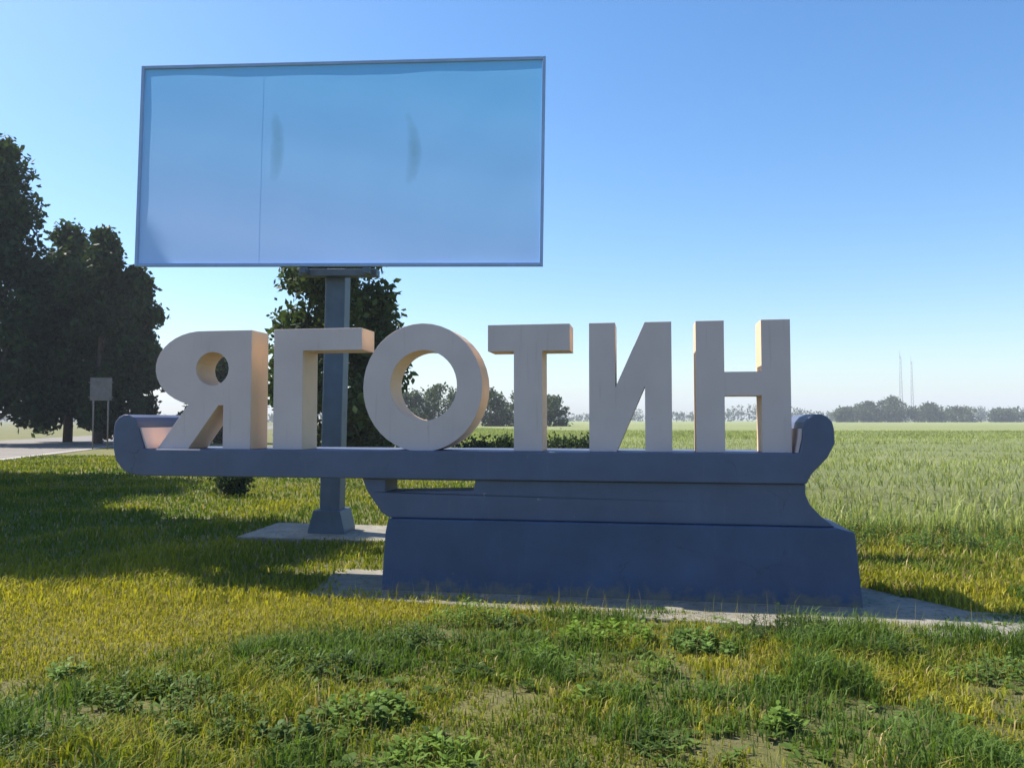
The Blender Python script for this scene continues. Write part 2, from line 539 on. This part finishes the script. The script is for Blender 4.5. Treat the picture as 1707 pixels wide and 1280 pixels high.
fnd = box('foundation', (-1.30, 1.10, -.30, 1.35, -.1, .05), M['concrete'], bb, .02)

# ------------------------------------------------------------------ trees
def leaf_cloud(clumps, n, size, cols, seed, sun_side=None):
    g = np.random.default_rng(seed)
    cl = np.array(clumps)                      # cx cy cz rx ry rz
    w = (cl[:, 3] * cl[:, 4] * cl[:, 5]) ** .75
    idx = g.choice(len(cl), n, p=w / w.sum())
    d = g.normal(size=(n, 3)); d /= np.linalg.norm(d, axis=1)[:, None]
    r = g.random(n) ** .45
    P = cl[idx, :3] + d * r[:, None] * cl[idx, 3:6]
    P += g.normal(size=(n, 3)) * (.10 + .12 * cl[idx, 3:4])
    s = size * (.6 + .8 * g.random(n))
    a = g.normal(size=(n, 3)); a /= np.linalg.norm(a, axis=1)[:, None]
    b = np.cross(a, g.normal(size=(n, 3))); b /= np.linalg.norm(b, axis=1)[:, None]
    V = np.stack([P - a * s[:, None], P + b * s[:, None] * .55, P + a * s[:, None], P - b * s[:, None] * .55], 1).reshape(-1, 3)
    Q = np.arange(n * 4).reshape(-1, 4)
    c0, c1 = np.array(cols[0]), np.array(cols[1])
    t = (g.random(n) * .6 + .4 * g.random(len(cl))[idx])[:, None]
    C = np.repeat(c0 * (1 - t) + c1 * t, 4, axis=0)
    return V, Q, C

def make_tree(name, loc, height, radius, seed, label, group=None, crown_base=.2, shape='round', n=9000, leaf=.22,
              cols=((.022, .040, .014), (.055, .085, .024)), lean=0, clump_n=None):
    g = random.Random(seed)
    t = empty(name, (loc[0], loc[1], loc[2] if len(loc) > 2 else -.03))
    tag(t, label, 'tree', group)
    clumps = []
    zb = height * crown_base
    nclump = clump_n or max(18, int(height * 4.2))
    for k in range(nclump):
        f = (k + .5) / nclump
        z = zb + (height - zb) * f
        if shape == 'round': prof = math.sin(math.pi * min(1, .18 + .80 * f)) ** .7
        elif shape == 'poplar': prof = (math.sin(math.pi * min(1, .25 + .72 * f)) ** .6)
        else: prof = max(.12, 1.0 - f) ** .8 * min(1, .55 + f * 3)
        a = g.random() * 6.28; rr = radius * prof * (.12 + .72 * g.random() ** .7)
        cr = radius * (.20 + .20 * g.random()) * (.55 + .45 * prof)
        clumps.append((math.cos(a) * rr + lean * z, math.sin(a) * rr, min(z, height - cr * .7), cr, cr, cr * (.75 + .4 * g.random())))
    V, Q, C = leaf_cloud(clumps, n, leaf, cols, seed)
    link('crown', np_mesh('crown', V, quads=Q, color=C), M['leaf'], t)
    bm = bmesh.new()
    r0 = max(.06, height * .022)
    pts = [(lean * z + .05 * g.uniform(-1, 1) * (z > 0), .05 * g.uniform(-1, 1) * (z > 0), z) for z in np.linspace(0, height * .85, 7)]
    tube(bm, pts, list(np.linspace(r0, r0 * .2, 7)), 8)
    for c in clumps[::max(1, len(clumps) // 10)]:
        z0 = max(zb * .8, c[2] - .25 * height * g.random() - .4)
        tube(bm, [(lean * z0, 0, z0), (c[0] * .55 + .1 * g.uniform(-1, 1), c[1] * .55, (z0 + c[2]) / 2 + .15), (c[0], c[1], c[2])], [r0 * .4, r0 * .25, r0 * .08], 5)
    link('trunk', bm_mesh('trunk', bm), M['bark'], t)
    return t

DK = ((.018, .034, .014), (.050, .080, .026))
MID = ((.03, .055, .018), (.085, .115, .035))
# beyond the road, left edge
make_tree('roadside_tree', (-38.9, 59), 22.8, 4.7, 11, 'tallest dark tree, cut by the left picture edge', 'trees along the road', .07, 'poplar', 26000, .24, DK)
make_tree('roadside_tree', (-36.2, 65), 17.6, 4.6, 12, 'dark tree right of the tallest tree, second from the left edge', 'trees along the road', .10, 'round', 22000, .24, DK)
make_tree('roadside_tree', (-31.4, 60.5), 16.4, 3.5, 13, 'dark tree with a rounded top, left of the billboard', 'trees along the road', .08, 'round', 20000, .23, DK)
make_tree('roadside_tree', (-28.5, 60), 13.4, 2.3, 14, 'dark tree just left of the first letter', 'trees along the road', .05, 'round', 15000, .22, DK)
make_tree('roadside_tree', (-22.6, 62), 6.8, 2.7, 15, 'low dark tree seen through the ring of the first letter', 'trees along the road', .03, 'round', 9000, .22, DK)
# on the near verge, trunks outside the picture, shading the lawn
make_tree('verge_tree', (-23.5, 25.5), 18.5, 5.0, 21, 'tall verge tree outside the left edge, farther back', 'verge trees', .12, 'round', 26000, .32, DK)
make_tree('verge_tree', (-17.2, 16.5), 18.2, 4.2, 22, 'verge tree outside the left edge that shades the lawn', 'verge trees', .12, 'poplar', 42000, .32, DK)
# behind the billboard post
make_tree('lone_tree', (-6.75, 31), 10.4, 2.8, 31, 'dark green tree standing behind the billboard post', None, .03, 'poplar', 26000, .15, MID)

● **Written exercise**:
Transcribe the opening line of the listing above, please, and every line after it through the line with "M['concrete'], bb, .02)", word for word, without pictures.

● **Answer below**:
The Blender Python script for this scene continues. Write part 2, from line 539 on. This part finishes the script. The script is for Blender 4.5. Treat the picture as 1707 pixels wide and 1280 pixels high.
fnd = box('foundation', (-1.30, 1.10, -.30, 1.35, -.1, .05), M['concrete'], bb, .02)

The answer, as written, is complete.